The Walt Disney Family Museum, San Francisco, CA

 Kent Slade, Flickr (license)

Image: Kent Slade, Flickr (license)

The Walt Disney Company’s archives are considered the holy grail for most Disney fans. Everything from attraction concept art to original audio recordings are stored away somewhere only Disney’s archivists and big wigs can access — and until such time as Disney opens its own museum, it will likely stay that way for a long time.

Filling the void, however, is the Walt Disney Family Museum in San Francisco — a small museum dedicated to honoring Disney’s legacy and educating the public about what made him special. And while its collection pales in comparison to what the Disney Company itself could offer up, it is still utterly remarkable how many amazing things you can find in this historic place.

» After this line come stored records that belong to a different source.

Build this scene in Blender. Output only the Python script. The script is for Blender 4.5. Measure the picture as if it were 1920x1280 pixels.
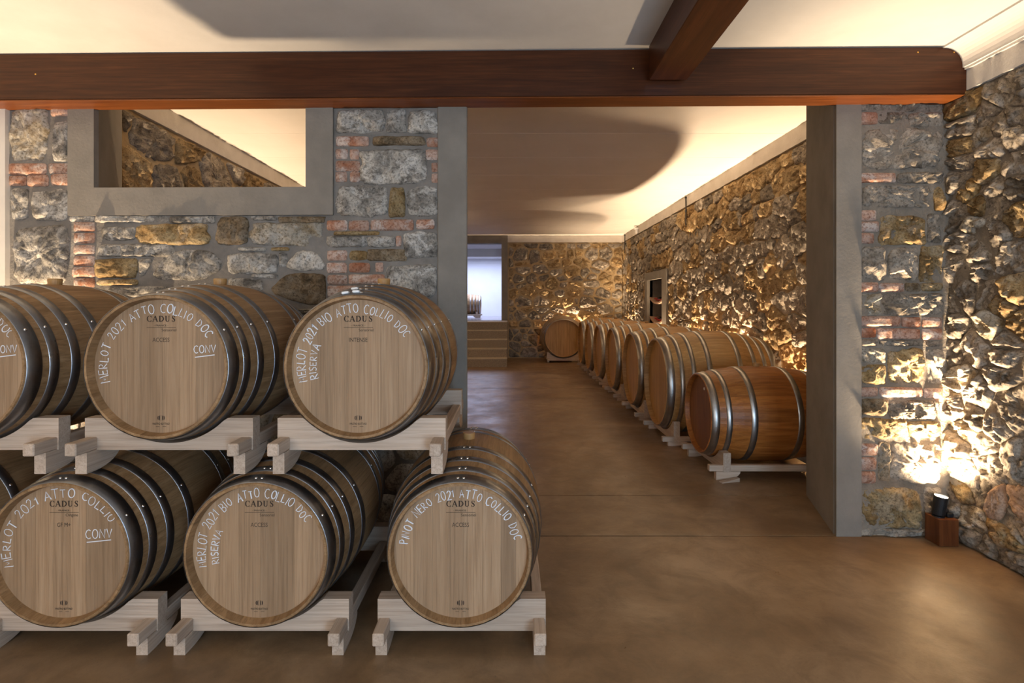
import bpy, math, random
from mathutils import Vector, Matrix, noise, Euler
PI = math.pi
for o in list(bpy.data.objects):
    bpy.data.objects.remove(o)
SC = bpy.context.scene
COL = SC.collection
random.seed(7)

# ------------------------------------------------------------------ camera, world, light, exposure
CAM_H, FPX, VPX, VPY = 1.40, 1007.0, 957.0, 572.0
cd = bpy.data.cameras.new('camera'); cam = bpy.data.objects.new('camera', cd); COL.objects.link(cam)
cam.location = (0, 0, CAM_H); cam.rotation_euler = (PI/2, 0, 0)
cd.sensor_width = 36; cd.lens = FPX/1920*36
cd.shift_x = (960-VPX)/1920; cd.shift_y = -(640-VPY)/1920
cd.clip_start = 0.05; cd.clip_end = 100
SC.camera = cam
w = bpy.data.worlds.new('world'); SC.world = w; w.use_nodes = True
w.node_tree.nodes['Background'].inputs[0].default_value = (0.60, 0.74, 1.0, 1)
w.node_tree.nodes['Background'].inputs[1].default_value = 0.6
SC.view_settings.view_transform = 'Standard'; SC.view_settings.look = 'None'
SC.view_settings.gamma = 1.0; SC.view_settings.use_curve_mapping = False
SC.view_settings.exposure = 0.45

def area_light(name, loc, rot, sx, sy, power, color):
    l = bpy.data.lights.new(name, 'AREA'); l.shape = 'RECTANGLE'; l.size = sx; l.size_y = sy
    l.energy = power; l.color = color
    o = bpy.data.objects.new(name, l); COL.objects.link(o); o.location = loc; o.rotation_euler = rot
    return o
def spot_light(name, loc, target, power, color, angle, blend=0.6, radius=0.03):
    l = bpy.data.lights.new(name, 'SPOT'); l.energy = power; l.color = color
    l.spot_size = math.radians(angle); l.spot_blend = blend; l.shadow_soft_size = radius
    o = bpy.data.objects.new(name, l); COL.objects.link(o); o.location = loc
    d = Vector(target)-Vector(loc); o.rotation_euler = d.to_track_quat('-Z', 'Y').to_euler()
    return o
WARM_N = (1.0, 0.76, 0.50); WARM_F = (1.0, 0.73, 0.47); COOL = (1.0, 0.96, 0.92); BLUE = (0.50, 0.73, 1.0)
# daylight through the glazed openings in the wall behind the camera
area_light('daylight_left', (-1.9, -2.9, 1.45), (PI/2, 0, 0), 2.2, 1.6, 50, COOL)
area_light('daylight_right', (1.55, -2.9, 0.9), (PI/2, 0, 0.12), 1.2, 1.6, 100, BLUE)
# the near room's second floor spot, behind the stacked barrels by the left wall
spot_light('uplight_near_left', (-3.0, 3.10, 0.25), (-3.0, 2.85, 2.6), 330, WARM_N, 116, 1.0)
# added unseen fill along the near room's side walls, raising its warm ambient light
for (xx, yy) in ((2.47, 0.1), (-3.7, -0.4), (2.47, -2.2)):
    spot_light('warm_fill_near', (xx, yy, 0.25), (xx, yy, 2.6), 150, WARM_N, 120, 1.0)
# floor spots washing the far room's stone walls from behind the barrels
for i, (yy, p) in enumerate(((5.27, 215), (6.80, 400), (8.55, 390), (10.2, 330), (12.95, 380))):
    spot_light('uplight_far_right', (2.865, yy, 0.22), (3.50, yy, 2.6), p, WARM_F, 120, 1.0)
for yy in (5.4, 8.2, 11.0):
    spot_light('uplight_far_left', (-3.08, yy, 0.22), (-3.6, yy, 2.6), 350, WARM_F, 110, 1.0)
spot_light('uplight_far_wall', (1.58, 14.13, 0.22), (1.58, 14.7, 2.6), 350, WARM_F, 120, 1.0)
# fluorescent light of the room up the stairs
area_light('upper_room_light', (-1.2, 17.4, 3.0), (0, 0, 0), 3.0, 2.0, 150, (0.62, 0.70, 1.0))

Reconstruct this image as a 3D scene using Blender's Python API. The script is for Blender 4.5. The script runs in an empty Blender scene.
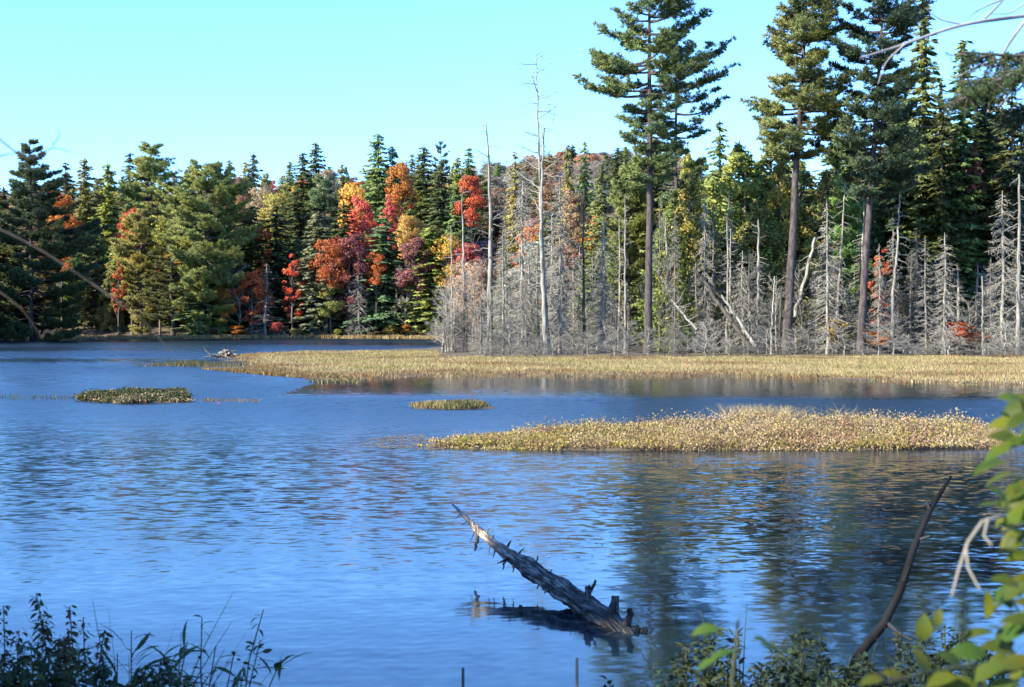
import bpy, math
import numpy as np
from mathutils import Vector
R = math.radians
PI = math.pi
S = bpy.context.scene
COL = S.collection

# ------------------------------------------------------------------ camera, sky, sun, exposure
F = 1407.0                      # focal length in pixels of the 1024 px wide picture
HOR = 317.0                     # row of the horizon
EYE = 3.0                       # eye above the water
cd = bpy.data.cameras.new('camera')
cam = bpy.data.objects.new('camera', cd)
COL.objects.link(cam)
cam.location = (0, 0, EYE)
cam.rotation_euler = (R(90), 0, 0)
cd.sensor_width = 23.6
cd.lens = F / 1024 * 23.6
cd.shift_y = -(343.5 - HOR) / 1024
cd.clip_start = 0.1
cd.clip_end = 3000
cd.dof.use_dof = True
cd.dof.focus_distance = 70
cd.dof.aperture_fstop = 6.0
S.camera = cam

SUN_ELEV, SUN_AZ = 31.0, -120.0      # azimuth clockwise from the view direction (+Y): left, a little behind
w = bpy.data.worlds.new('World')
S.world = w
w.use_nodes = True
nt = w.node_tree
sky = nt.nodes.new('ShaderNodeTexSky')
sky.sky_type = 'NISHITA'
sky.sun_disc = False
sky.sun_elevation = R(SUN_ELEV)
sky.sun_rotation = R(SUN_AZ)
sky.altitude = 300
sky.air_density = 1.0
sky.dust_density = 0.15
sky.ozone_density = 2.5
bg = nt.nodes['Background']
bg.inputs['Strength'].default_value = 0.14
wb = nt.nodes.new('ShaderNodeMix'); wb.data_type = 'RGBA'; wb.blend_type = 'MULTIPLY'; wb.inputs[0].default_value = 1
wb.inputs[7].default_value = (.53, .85, 1.30, 1)         # the camera's cool white balance
nt.links.new(sky.outputs[0], wb.inputs[6]); nt.links.new(wb.outputs[2], bg.inputs[0])
sl = bpy.data.lights.new('sun', 'SUN')
sl.energy = 5.0
sl.angle = R(0.5)
sl.color = (1.0, 0.95, 0.80)
sun = bpy.data.objects.new('sun', sl)
COL.objects.link(sun)
sd_ = Vector((math.sin(R(SUN_AZ)) * math.cos(R(SUN_ELEV)), math.cos(R(SUN_AZ)) * math.cos(R(SUN_ELEV)), math.sin(R(SUN_ELEV))))
sun.rotation_euler = sd_.to_track_quat('Z', 'Y').to_euler()
S.view_settings.view_transform = 'Standard'
S.view_settings.look = 'None'
S.view_settings.exposure = 1.5
S.view_settings.gamma = 1.0
S.view_settings.use_curve_mapping = False
S.render.engine = 'CYCLES'
S.cycles.use_denoising = True
S.cycles.max_bounces = 6
S.cycles.diffuse_bounces = 3
S.cycles.glossy_bounces = 3
S.cycles.transmission_bounces = 3
S.cycles.transparent_max_bounces = 4
S.cycles.sample_clamp_indirect = 6

# ------------------------------------------------------------------ helpers
def at(px, py, Y):
    return Vector(((px - 512) / F * Y, Y, EYE + (HOR - py) / F * Y))

def nrm(a):
    return a / np.maximum(np.linalg.norm(a, axis=-1, keepdims=True), 1e-9)

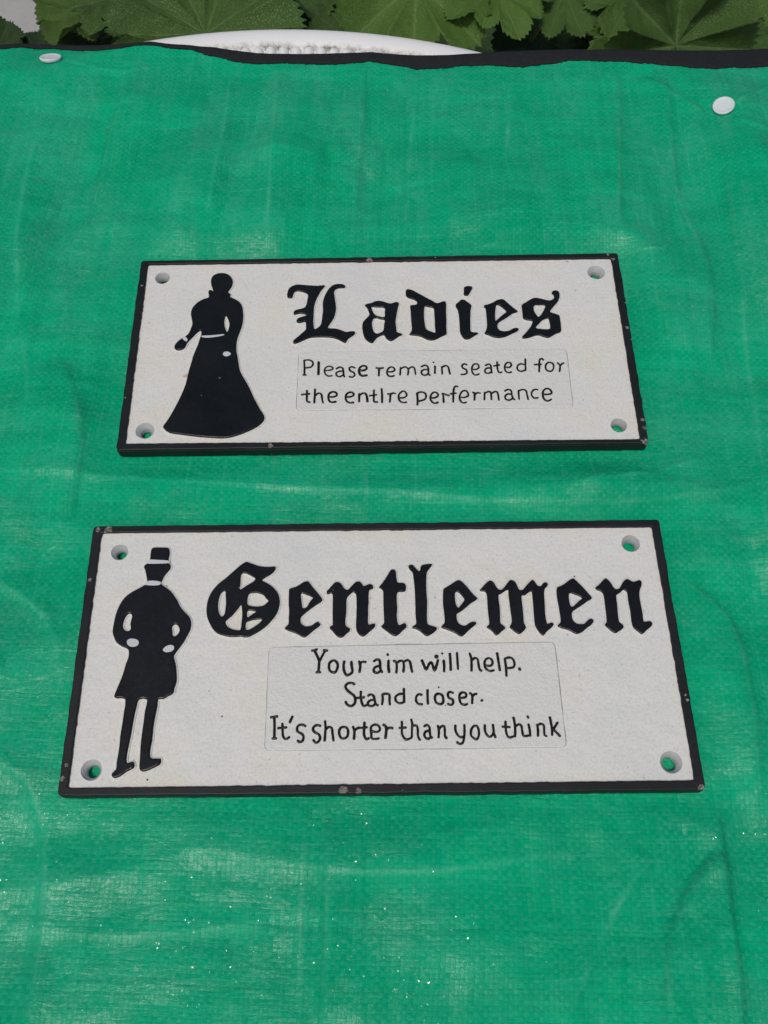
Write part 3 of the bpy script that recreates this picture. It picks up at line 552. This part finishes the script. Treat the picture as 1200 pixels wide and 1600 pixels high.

Everything from pieces of the famed Carolwood Pacific Railroad — Walt’s rideable miniature railroad he built in his own backyard — to many of his Oscars and personal effects. 

The museum is totally independent of the Walt Disney Company, but it was established by members of Disney’s immediate family, so you can enjoy the personal and familial memory of the great man. 

The Broadway Theatre, New York, NY

 broadwaytour, Flickr (license)

Image: broadwaytour, Flickr (license)

Ironically, this theater, located on Broadway at 53rd St. in Manhattan, hosted King Kong — a musical inspired by the famous film of the same name and Universal-owned intellectual property in 2018. In the past, it was even known as Universal’s Colony Theater So, what’s a Universal theater doing on a list about Disney history?

Well, on November 18, 1928, at this very theater, the world met Mickey Mouse.

Steamboat Willie — Walt Disney’s first animation film that used synchronized sound — debuted at the Broadway Theatre and changed the future of animation as we knew it. And, more importantly, it introduced us all to the lovable and mischievous rodent who would come to be the Disney Company’s mascot and icon.

Mickey would later return to the Broadway Theatre in 1940, when Fantasia premiered in New York City at the very same place.

And, the theater is still there if you want to see it — you’ll just have to watch a musical about King Kong if you want to get inside. 

Park East Theater, Winter Park, Fla.

 aloha75, Flickr (license)

Image: aloha75, Flickr (license)

If you go to 501 Orlando Ave, in Winter Park, Fla., you’ll find a strip mall with your usual assortment of big box stores and chains. One spot in that strip mall, an L.A. Fitness, seems no more remarkable than any other.

And yet, it was at this L.A. Fitness that the fate of Central Florida changed forever.

On February 2, 1967, Roy O. Disney invited a group of Florida legislators into what was then the Park East Theater for a presentation titled “Project Florida.” In the presentation, Disney pitched the local government on granting the company special governmental permissions in exchange for building a theme park, research center, and planned community — potentially causing Central Florida’s economy to boom.

At the end of the meeting, Roy Disney played a film is brother Walt made just before his death describing the project. This film has come to be known for Walt’s description of the Experimental Prototype Community of Tomorrow — aka, Epcot.

And so, at that L.A. Fitness over 50 years ago, Walt Disney World was officially presented to Florida for the first time. 

Not a bad place to get a workout in.